For the material that follows, list every line containing the word "picture".

--- Start EXERCISE INPUTS ---

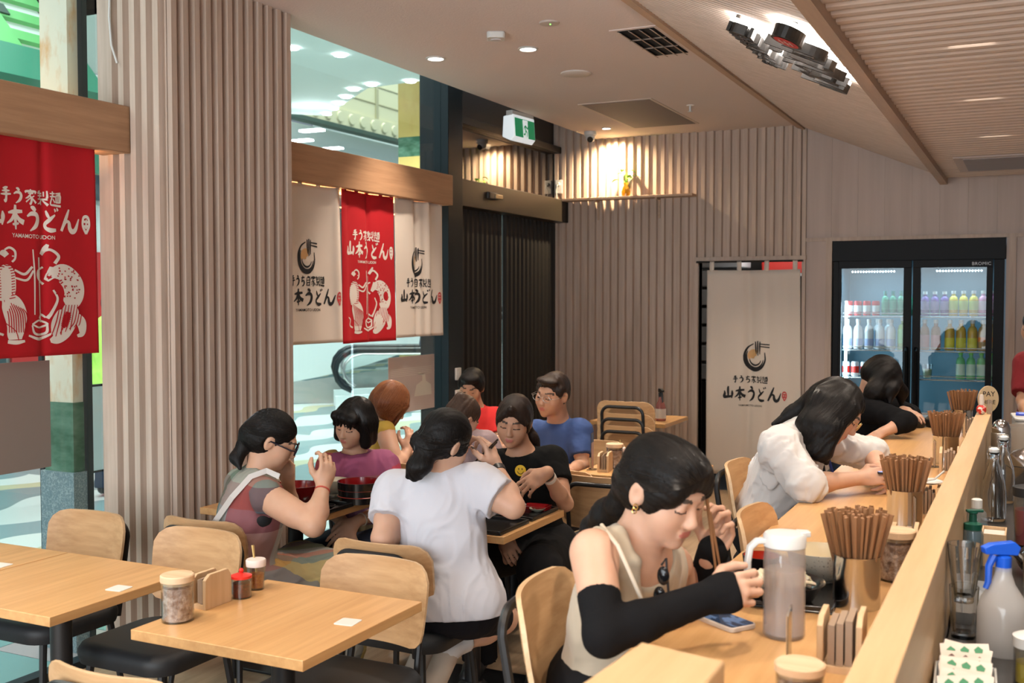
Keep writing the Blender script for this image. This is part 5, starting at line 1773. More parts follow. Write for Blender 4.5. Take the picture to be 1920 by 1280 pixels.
tag(mb.build('fried_pieces', mat('tempura', (.62, .36, .10), .7, bump=((150, 150, 150), .6, .004)), pl), None, None, None, 'stuff')
bowl('white_bowl', (-3.17, 5.50, TZ), .055, .05, M_CERW, M_CERW, 'white bowl under the hand of the red haired woman')

# ---- the counter
def chop_cup(xyz, label, sticks, group_label, seed):
    t = empty('chopstick_cup', xyz, 0, label, 'cup', 'steel chopstick cups')
    R, H = .056, .128
    MB().lathe([(0, 0), (R, 0), (R, H - .004), (R + .002, H), (R - .001, H + .001), (R - .003, H - .003), (R - .003, .003), (0, .003)], n=40).build('steel_wall', M_STEEL, t)
    r = np.random.default_rng(seed)
    proto = STICK[0]
    for k in range(sticks):
        a, q = k * 2.39996 + r.uniform(-.06, .06), math.sqrt((k + .5) / sticks)
        bx_, by_ = .047 * q * math.cos(a), .040 * q * math.sin(a)
        lean = .17 + .02 * r.uniform()
        dx, dy = math.cos(a) * q * lean * 1.35, math.sin(a) * q * lean * 1.35
        dv = Vector((dx, dy, 1)).normalized()
        o = proto.copy()
        col.objects.link(o)
        rot = Vector((0, 0, 1)).rotation_difference(dv) @ Quaternion((0, 0, 1), a + r.uniform(-.3, .3))
        o.rotation_mode = 'QUATERNION'
        o.rotation_quaternion = rot
        z0 = .008 + r.uniform(0, .014)
        # keep each stick inside the rim
        ex, ey = bx_ * .62, by_ * .62
        o.location = (xyz[0] + ex, xyz[1] + ey, xyz[2] + z0)
        o['label'] = group_label
        o['category'] = 'chopstick'
        o['group'] = 'chopsticks, ' + label[-40:].strip()
    return t
M_STICK = wood('brown_chopstick_wood', (.33, .165, .075), (.24, .11, .045), 'z', .6, .7)
mb = MB().prism(rrect(.0085, .0055, .001, 2), 0, .001)
sq = lambda w_, h_: [(-w_, -h_), (w_, -h_), (w_, h_), (-w_, h_)]
mb = MB()
lo, hi = sq(.0028, .0022), sq(.0046, .0032)
mb.add([(x, y, 0) for x, y in lo] + [(x, y, .222) for x, y in hi], [(3, 2, 1, 0), (4, 5, 6, 7)] + [(i, (i + 1) % 4, 4 + (i + 1) % 4, 4 + i) for i in range(4)])
st0 = mb.build('chopstick', M_STICK)
STICK = [st0]
chop_cup((-.375, 2.69, CT), 'nearest steel cup of chopsticks on the counter, beside the water pitcher', 62, 'brown wooden chopstick standing in the nearest steel cup', 1)
chop_cup((-.365, 3.68, CT), 'second steel cup of chopsticks, in front of the white shirted woman', 56, 'brown wooden chopstick standing in the second steel cup from the front', 2)
chop_cup((-.345, 5.22, CT), 'third steel cup of chopsticks, beside the far end of the resting arms', 44, 'brown wooden chopstick standing in the third steel cup from the front', 3)
chop_cup((-.345, 6.50, CT), 'farthest steel cup of chopsticks, by the pay sign', 40, 'brown wooden chopstick standing in the farthest steel cup', 4)
bpy.data.objects.remove(st0)
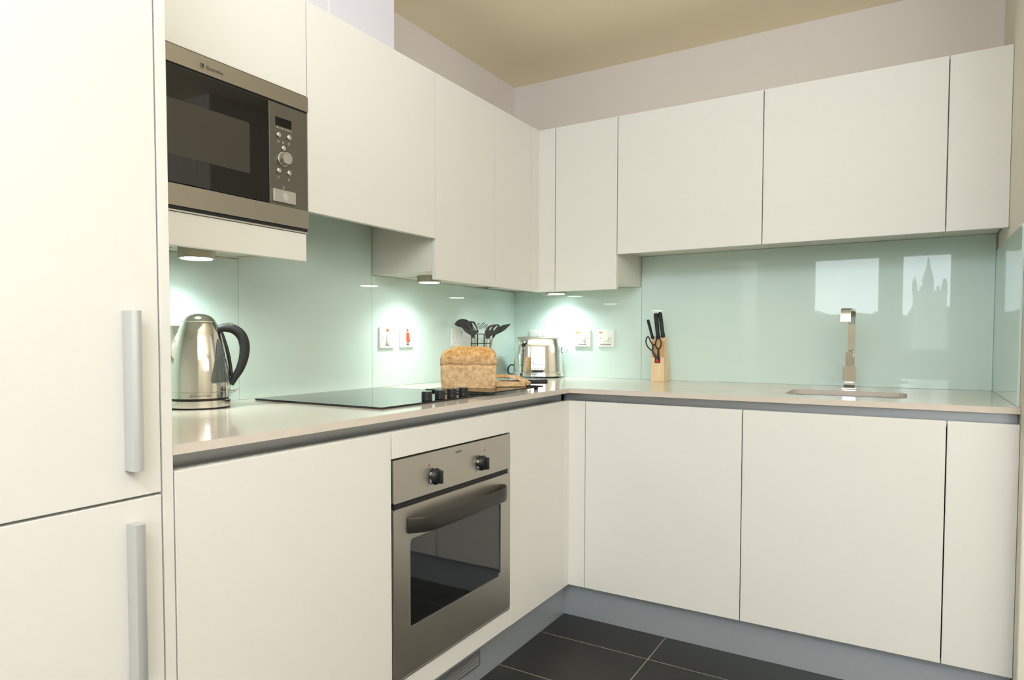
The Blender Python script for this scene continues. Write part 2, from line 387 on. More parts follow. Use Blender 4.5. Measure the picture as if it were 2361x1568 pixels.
# tall housing on the left
YS0, YS1 = -2.3865, -2.3665      # side panel
t = thing('tall_cabinet', 'tall cream fridge housing cupboard with two doors and long bar handles', 'cabinet', (0.33, -2.70, 0))
b = BM(); box(b, 0.0005, XB+0.0005, YS0, YS1, 0.0005, 2.30, 0.0012); part('side_panel', b, M_DOOR, t)
b = BM(); box(b, 0.0005, XB-0.022, -3.0, YS0, ZP, 2.30)
part('carcass', b, M_CARC, t)
b = BM(); box(b, 0.30, XB-0.06, -3.0, YS0, 0.0005, ZP-.0005); part('plinth', b, M_PLINTH, t)
for z0, z1, hz0, hz1, nm in ((0.8318, 2.298, 0.880, 1.1515, 'upper'), (ZP, 0.8272, 0.5187, 0.7885, 'lower')):
    d = door_x(t, -2.985, -2.3865, z0, z1, g=0.003)
    # D-profile bar handle standing off on a web
    b = BM(); prof = [(0.0, -0.0095), (0.020, -0.0095), (0.0255, -0.0075), (0.0285, -0.003), (0.0285, 0.003), (0.026, 0.0085), (0.021, 0.0095), (0.0, 0.0095)]
    y = -2.4435; x0 = XB+.0003
    vs = [[b.verts.new((x0+p, y+q, z)) for p, q in prof] for z in (hz0, hz1)]
    n = len(prof)
    for k in range(n): b.faces.new((vs[0][k], vs[0][(k+1) % n], vs[1][(k+1) % n], vs[1][k]))
    b.faces.new(vs[0]); b.faces.new(vs[1])
    part('handle', b, M_HANDLE, d, smooth=True, label='satin aluminium bar handle')

# base units, left run
CX1 = XB-0.0205
t = thing('base_cabinet', 'wide cream base cupboard under the kettle, left of the oven', 'cabinet', (0.33, -2.066, ZP))
open_carcass_x(t, -2.366, -1.7681, 0.02, CX1, ZP, 0.8405)
door_x(t, -2.3652, -1.7681, ZP, ZD)
t = thing('oven_housing', 'cream oven housing with slim panels above and below the built-in oven', 'cabinet', (0.33, -1.468, ZP))
open_carcass_x(t, -1.7675, -1.1695, 0.02, CX1, ZP+.0, 0.8405)
b = BM(); box(b, XB-.019, XB, -1.7665, -1.1705, 0.7935, ZD, 0.0012); part('fascia', b, M_DOOR, t)
b = BM(); box(b, XB-.019, XB-.001, -1.7665, -1.1715, ZP, 0.196, 0.0012); part('base_strip', b, M_DOOR, t)
t = thing('base_cabinet', 'narrow cream base cupboard between the oven and the inner corner', 'cabinet', (0.33, -0.97, ZP))
open_carcass_x(t, -1.169, -0.7725, 0.02, CX1, ZP, 0.8405)
door_x(t, -1.1697, -0.7725, ZP, ZD)
b = BM()
box(b, XB-.019, XB, -0.7715, -YB+.0005, ZP, ZD, 0.0008); box(b, XB-.018, 0.7320, -YB, -YB+.019, ZP, ZD, 0.0008)
single('corner_post', b, M_DOOR, 'cream corner filler post where the two runs of base cupboards meet', 'filler panel')
# base units, back run
t = thing('base_cabinet', 'cream base cupboard below the knife block, beside the corner post', 'cabinet', (1.0235, -0.36, ZP))
open_carcass_y(t, 0.7335, 1.3136, -YB+.0205, -0.02, ZP, 0.8405)
door_y(t, 0.7327, 1.3141, ZP, ZD)
t = thing('base_cabinet', 'wide cream base cupboard directly below the sink', 'cabinet', (1.6032, -0.36, ZP))
open_carcass_y(t, 1.3146, 1.8918, -YB+.0205, -0.02, ZP, 0.8405)
door_y(t, 1.3141, 1.8923, ZP, ZD)
b = BM(); box(b, 1.8939, W-.0005, -YB, -YB+.019, ZP, ZD, 0.0012)
single('filler_panel', b, M_DOOR, 'cream base end panel between the sink cupboard and the side wall', 'filler panel')

# wall units, left run
CU1 = XU-0.0205
t = thing('wall_cabinet', 'cream wall cupboard above the microwave', 'cabinet', (0.155, -2.04, 1.795))
b = BM(); box(b, -0.006, CU1, -2.366, -1.7155, 1.797, ZTOP-.002); part('carcass', b, M_CARC, t)
door_x(t, -2.366, -1.714, 1.7955, ZTOP, x=XU)
t = thing('microwave_shelf', 'cream shelf box under the microwave holding a round lamp', 'shelf', (0.155, -2.04, 1.327))
b = BM(); box(b, XU-.019, XU, -2.366, -1.7215, 1.3262, 1.4045, 0.0012); part('front_panel', b, M_DOOR, t)
b = BM(); box(b, -0.006, XU-.0195, -2.366, -1.7225, 1.3535, 1.4045); part('box', b, M_CARC, t)
b = BM(); box(b, XU-.02, XU+.0035, -2.366, -1.7190, 1.4052, 1.4092, 0.0006); part('edge_strip', b, M_SILVER, t, label='pale metal edge strip')
t = thing('extractor_cabinet', 'short cream wall cupboard over the hob, hiding the extractor', 'cabinet', (0.155, -1.41, 1.47))
b = BM(); box(b, -0.006, CU1, -1.7135, -1.1055, 1.586, ZTOP-.002); part('carcass', b, M_CARC, t)
door_x(t, -1.714, -1.1050, 1.4705, ZTOP, x=XU)
t = thing('wall_cabinet', 'cream wall cupboard right of the extractor cupboard, with an exposed side panel', 'cabinet', (0.155, -0.9, 1.3224))
b = BM(); box(b, -0.006, CU1, -1.1044, -0.6952, ZCARC, ZTOP-.002); part('carcass', b, M_CARC, t)
door_x(t, -1.1050, -0.6944, ZUB, ZTOP, x=XU)
t = thing('wall_cabinet', 'narrow cream wall cupboard on the hob wall next to the inner corner', 'cabinet', (0.155, -0.54, 1.3224))
b = BM(); box(b, -0.006, CU1, -0.6944, -0.3845, ZCARC, ZTOP-.002); part('carcass', b, M_CARC, t)
door_x(t, -0.6944, -0.3844, ZUB, ZTOP, x=XU)
b = BM(); box(b, XU-.019, XU, -0.3828, -YU+.0003, ZUB, ZTOP, 0.0008); box(b, XU-.018, 0.3935, -YU, -YU+.019, ZUB, ZTOP, 0.0008)
single('corner_post', b, M_DOOR, 'cream corner filler post where the two runs of wall cupboards meet', 'filler panel')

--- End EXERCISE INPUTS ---

WORKED SOLUTION:
Keep writing the Blender script for this image. This is part 5, starting at line 1773. More parts follow. Write for Blender 4.5. Take the picture to be 1920 by 1280 pixels.
The Blender Python script for this scene continues. Write part 2, from line 387 on. More parts follow. Use Blender 4.5. Measure the picture as if it were 2361x1568 pixels.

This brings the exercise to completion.